Ocean City Planning Board Paves Way for Affordable Housing Project

Ocean City Planning Board Paves Way for Affordable Housing Project

From left, Bob Barr, a city councilman who is also the housing authority chairman, Jacqueline Jones, executive director, and solicitor Charles Gabage show off an architectural rendering of the proposed $4.2 million project.


By Maddy Vitale

The Ocean City Planning Board approved a $4.2 million affordable housing project Wednesday night for senior citizens that will be developed by the city’s Housing Authority.

The board found that the project is consistent with the city’s master plan and gave its approval for a 20-unit two-story building on Sixth Street and West Avenue. The building will be constructed on what is now a parking lot adjacent to the authority’s Bay View Manor housing complex. It will be funded by a Hurricane Sandy recovery grant.

The construction is expected to start in 2019 and be completed by 2020, but first, the Housing Authority needs to secure regulatory approvals and permits from the Department of Environmental Protection and the U.S. Department of Housing and Urban Development (HUD). Once construction is completed, the former site will be demolished.

The Sixth Street complex would be named in honor of the late housing authority commissioner Edmond C. Speitel Sr., and would replace the authority’s flood prone Pecks Beach Village housing site on Fourth Street.

Bob Barr, a city councilman who also serves as chairman of the authority, remarked after the planning board gave its approval, that many hours, many phone calls, and a lot of hard work, went into the making of the project.

“We are excited to be through this stage and we thank the planning board members for their support,” Barr said.

The new home for 20 senior citizens has significant meaning for him.

“I have known many of the people who live there my entire life. The building is not only new and modern, but it will take the flood equation out of it,” Barr said. “Yes, it is beautiful and has a good layout, but I have lost sleep at night when we have storms, worrying about the residents when it floods.”   

During a brief hearing, the housing authority presented two experts.

Charles Gabage, solicitor for the housing authority, said just prior to introducing the witnesses, that the city planner has already given the opinion that the project is in line with the master plan, which should be taken into consideration by the board members.

The master plan calls for a multi-family residential zoning, where the new housing units would be built, which officials agreed is consistent with the allowable use.

“I would hope the board gives heavy weight to the opinion of the planner,” Gabage said, adding that it is a great project.

But prior to voting, the board heard brief testimony.

Jason Sciullo, an engineer testifies for the housing authority about parking spaces and other concerns.

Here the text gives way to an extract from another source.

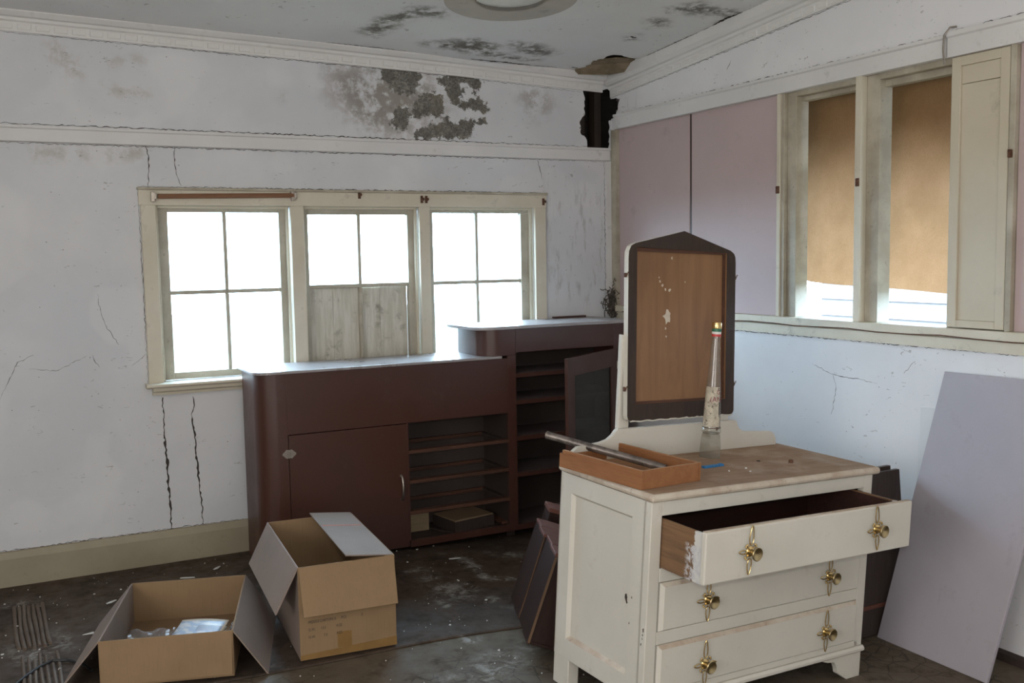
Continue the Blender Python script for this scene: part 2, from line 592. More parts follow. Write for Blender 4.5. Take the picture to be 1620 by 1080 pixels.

Jason Sciullo, an engineer hired by the housing authority, explained that there will be 28 parking spaces for the 20 units. One of the concerns of the city was that there would not be adequate parking.

“We know who is going to move into this building, so we took into consideration the parking and who would be using it. We feel it is adequate parking,” Sciullo said.

Randall Scheule, planner for the board, said another concern was angled one way and the board would like it angled the other way, parking toward the alley at the intersection of Sixth Street and West Avenue.

Sciullo said any issue with angled parking could be rectified.

There were also some right-of-way concerns, but they are being addressed, officials said.

The issue of the budget came up. Gabage told the board that the housing authority must stick to the budget and cannot spend more funds.

 “We are doing it within the budget we can use,” he said.

When it came time for a vote, board members gave their nod of approval.

Planning Board member Michael Allegretto called it a key project before casting his vote in the affirmative.

Like Barr, officials from the housing authority said they hope the plan gets underway to  provide a comfortable, safe environment for its residents that includes an appealing design.

James Haley, of Haley Donovan out of Haddonfield, said all of the units will be (ADA) Americans With Disabilities Act, adaptable. The units feature an environmentally friendly design and comes with Energy Star appliances.

Haley said the units are roomy with separate living and dining areas and a kitchen.

Jacqueline Jones, executive director of the housing authority said she is very eager to start construction so that the residents will not have to worry about flooding.

Jones added, “We are really excited about providing real, quality homes to the residents.”

The new location on Sixth Street for an affordable housing complex will give the residents modern living space.